In downtown L.A. or S.F. you can find great museums that take you back to a different time in California. SB has an excellent little historical museum too, and strolling the exhibits you’re transported to the past. But away from cities it often seems you’re actually in those earlier times.
Though it’s quaint and winding compared with California’s monotonous I-5 corridor, even the 101 freeway has bypassed the slower pace of Hwy.1 that meanders through a hidden valley toward Lompoc. Timeless rock outcrops near the road take you back far beyond the pastoral hay fields of early settlers to a day when indigenous peoples roamed here.
Sitting in the shade of those oaks that the settlers sheltered under, you can study the same ancient marks they did and dream of forgotten fireside stories under the stars. A time when magic moved in the sunlight and danger stalked the darkness. When storytellers were personal friends and family, and collaboration was the highest value.
Passing through this reflective realm we emerge over Lompoc where fields of color fade to the misty beach, and loops of river unravel to the sea.

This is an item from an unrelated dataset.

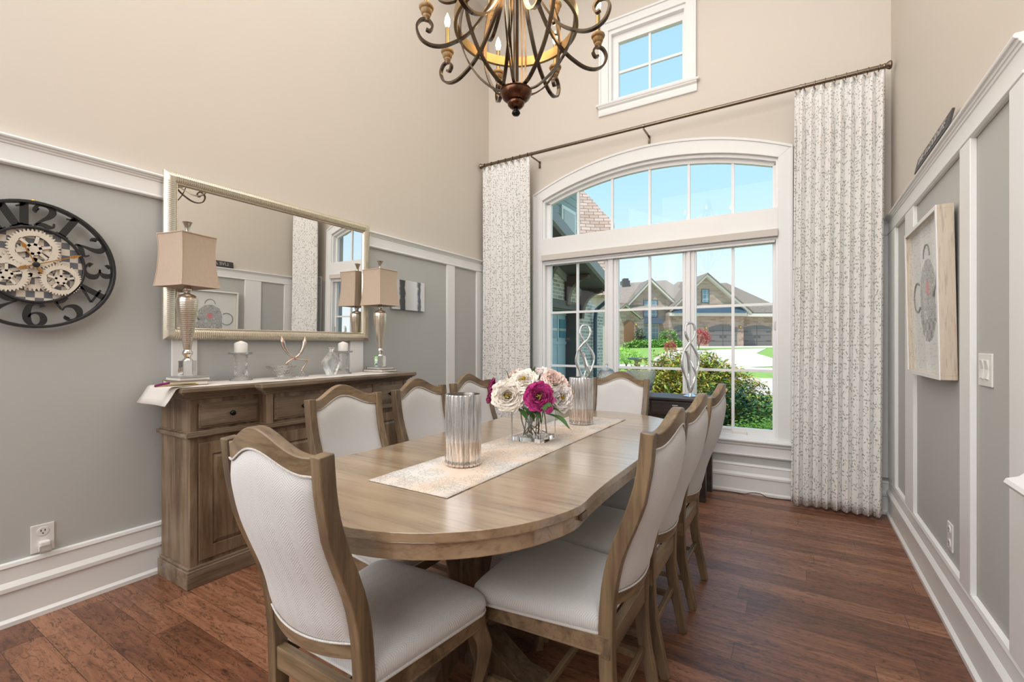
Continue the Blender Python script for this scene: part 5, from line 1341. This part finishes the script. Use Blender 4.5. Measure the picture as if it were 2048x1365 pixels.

Advancing to the last century, our landing is greeted by Piper Cubs designed when one of the Wright brothers was still a leading aviation expert.
As a boy, on summer nights I felt the quick blush and long pause of an airport beacon on my bedroom wall. Standing tall out there in the dark a silent sentinel, searching for lost planes like these. Offering a safe and welcoming place for plane and pilot to sleep, back in a time before digital navigation. Within sight of a time when only people in the biggest cities had lost the protection of the Milky Way and countless constellations on brilliantly starry nights, and flying was the realm of dreamers.